■ Objective:
Spot each line that carries the word "pixels"; copy those lines.

[start of Information shown]

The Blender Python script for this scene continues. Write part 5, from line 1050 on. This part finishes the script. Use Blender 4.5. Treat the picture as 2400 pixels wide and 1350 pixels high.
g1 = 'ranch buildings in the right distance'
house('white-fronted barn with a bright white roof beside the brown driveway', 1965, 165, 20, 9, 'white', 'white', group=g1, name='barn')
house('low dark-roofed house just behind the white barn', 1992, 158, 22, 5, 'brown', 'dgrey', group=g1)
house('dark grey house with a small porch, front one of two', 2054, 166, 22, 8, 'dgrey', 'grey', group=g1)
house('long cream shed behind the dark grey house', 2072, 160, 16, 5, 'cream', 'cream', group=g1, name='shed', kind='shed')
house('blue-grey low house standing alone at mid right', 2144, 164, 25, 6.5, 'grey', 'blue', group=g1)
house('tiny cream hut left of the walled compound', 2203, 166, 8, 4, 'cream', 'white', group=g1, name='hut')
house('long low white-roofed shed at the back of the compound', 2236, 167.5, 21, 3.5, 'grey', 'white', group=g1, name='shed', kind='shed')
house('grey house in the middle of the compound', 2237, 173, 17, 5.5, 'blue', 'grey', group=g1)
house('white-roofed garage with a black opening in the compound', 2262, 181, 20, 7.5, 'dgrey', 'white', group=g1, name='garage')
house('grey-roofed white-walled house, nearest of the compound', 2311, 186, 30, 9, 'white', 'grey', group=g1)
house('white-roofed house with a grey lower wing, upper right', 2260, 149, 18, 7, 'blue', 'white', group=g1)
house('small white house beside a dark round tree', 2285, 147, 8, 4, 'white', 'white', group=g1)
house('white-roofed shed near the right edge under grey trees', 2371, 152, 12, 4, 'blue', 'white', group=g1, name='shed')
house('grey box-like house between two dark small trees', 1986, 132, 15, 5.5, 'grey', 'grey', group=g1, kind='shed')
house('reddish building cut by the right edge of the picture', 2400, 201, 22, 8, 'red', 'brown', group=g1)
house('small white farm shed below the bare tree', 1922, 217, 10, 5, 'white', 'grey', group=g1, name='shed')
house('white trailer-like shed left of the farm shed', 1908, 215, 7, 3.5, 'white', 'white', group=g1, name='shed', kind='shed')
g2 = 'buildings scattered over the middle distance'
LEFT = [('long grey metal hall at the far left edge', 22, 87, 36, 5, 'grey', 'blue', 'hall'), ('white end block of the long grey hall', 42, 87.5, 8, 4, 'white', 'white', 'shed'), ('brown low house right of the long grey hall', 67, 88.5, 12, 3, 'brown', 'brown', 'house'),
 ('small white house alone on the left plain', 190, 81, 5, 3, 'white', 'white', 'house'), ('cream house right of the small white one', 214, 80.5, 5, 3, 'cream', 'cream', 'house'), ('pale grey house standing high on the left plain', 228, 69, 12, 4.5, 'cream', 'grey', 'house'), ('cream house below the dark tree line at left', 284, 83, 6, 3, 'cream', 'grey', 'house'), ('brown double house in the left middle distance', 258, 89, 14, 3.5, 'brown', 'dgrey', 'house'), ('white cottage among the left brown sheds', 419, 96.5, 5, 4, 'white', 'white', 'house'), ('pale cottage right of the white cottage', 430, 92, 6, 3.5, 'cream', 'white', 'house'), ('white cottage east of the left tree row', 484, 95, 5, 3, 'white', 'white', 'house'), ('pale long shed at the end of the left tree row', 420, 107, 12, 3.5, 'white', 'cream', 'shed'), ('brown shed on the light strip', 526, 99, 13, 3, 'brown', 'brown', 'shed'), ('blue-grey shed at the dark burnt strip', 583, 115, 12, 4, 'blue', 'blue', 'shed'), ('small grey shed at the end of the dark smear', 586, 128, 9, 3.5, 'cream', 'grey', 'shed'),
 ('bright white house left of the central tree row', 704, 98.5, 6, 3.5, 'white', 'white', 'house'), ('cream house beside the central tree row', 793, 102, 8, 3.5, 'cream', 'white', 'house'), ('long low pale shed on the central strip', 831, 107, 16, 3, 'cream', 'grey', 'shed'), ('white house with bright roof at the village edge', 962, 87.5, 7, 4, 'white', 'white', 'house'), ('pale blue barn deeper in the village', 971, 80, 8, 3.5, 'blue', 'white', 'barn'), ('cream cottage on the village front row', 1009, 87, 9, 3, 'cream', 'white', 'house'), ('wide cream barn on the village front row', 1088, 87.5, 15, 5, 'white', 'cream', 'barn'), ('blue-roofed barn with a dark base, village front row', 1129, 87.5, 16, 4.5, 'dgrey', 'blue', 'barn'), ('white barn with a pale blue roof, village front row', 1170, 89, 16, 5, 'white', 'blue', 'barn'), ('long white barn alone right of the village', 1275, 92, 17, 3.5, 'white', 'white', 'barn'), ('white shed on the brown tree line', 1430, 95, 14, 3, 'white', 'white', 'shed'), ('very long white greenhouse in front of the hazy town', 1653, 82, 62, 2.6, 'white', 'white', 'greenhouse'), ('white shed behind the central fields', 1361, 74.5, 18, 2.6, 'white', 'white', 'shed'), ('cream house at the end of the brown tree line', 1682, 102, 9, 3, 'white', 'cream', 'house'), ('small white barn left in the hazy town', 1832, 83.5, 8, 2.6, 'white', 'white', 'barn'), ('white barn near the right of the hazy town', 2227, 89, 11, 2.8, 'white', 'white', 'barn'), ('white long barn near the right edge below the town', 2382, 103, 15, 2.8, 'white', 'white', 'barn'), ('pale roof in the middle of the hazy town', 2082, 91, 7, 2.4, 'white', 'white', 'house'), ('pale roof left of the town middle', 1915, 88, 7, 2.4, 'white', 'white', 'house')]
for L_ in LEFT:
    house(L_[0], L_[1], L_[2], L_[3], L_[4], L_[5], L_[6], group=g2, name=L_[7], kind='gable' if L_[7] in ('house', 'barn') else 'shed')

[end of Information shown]
[start of Information shown]

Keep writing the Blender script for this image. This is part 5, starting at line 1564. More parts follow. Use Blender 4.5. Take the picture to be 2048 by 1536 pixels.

[end of Information shown]

■ Completed task:
The Blender Python script for this scene continues. Write part 5, from line 1050 on. This part finishes the script. Use Blender 4.5. Treat the picture as 2400 pixels wide and 1350 pixels high.
Keep writing the Blender script for this image. This is part 5, starting at line 1564. More parts follow. Use Blender 4.5. Take the picture to be 2048 by 1536 pixels.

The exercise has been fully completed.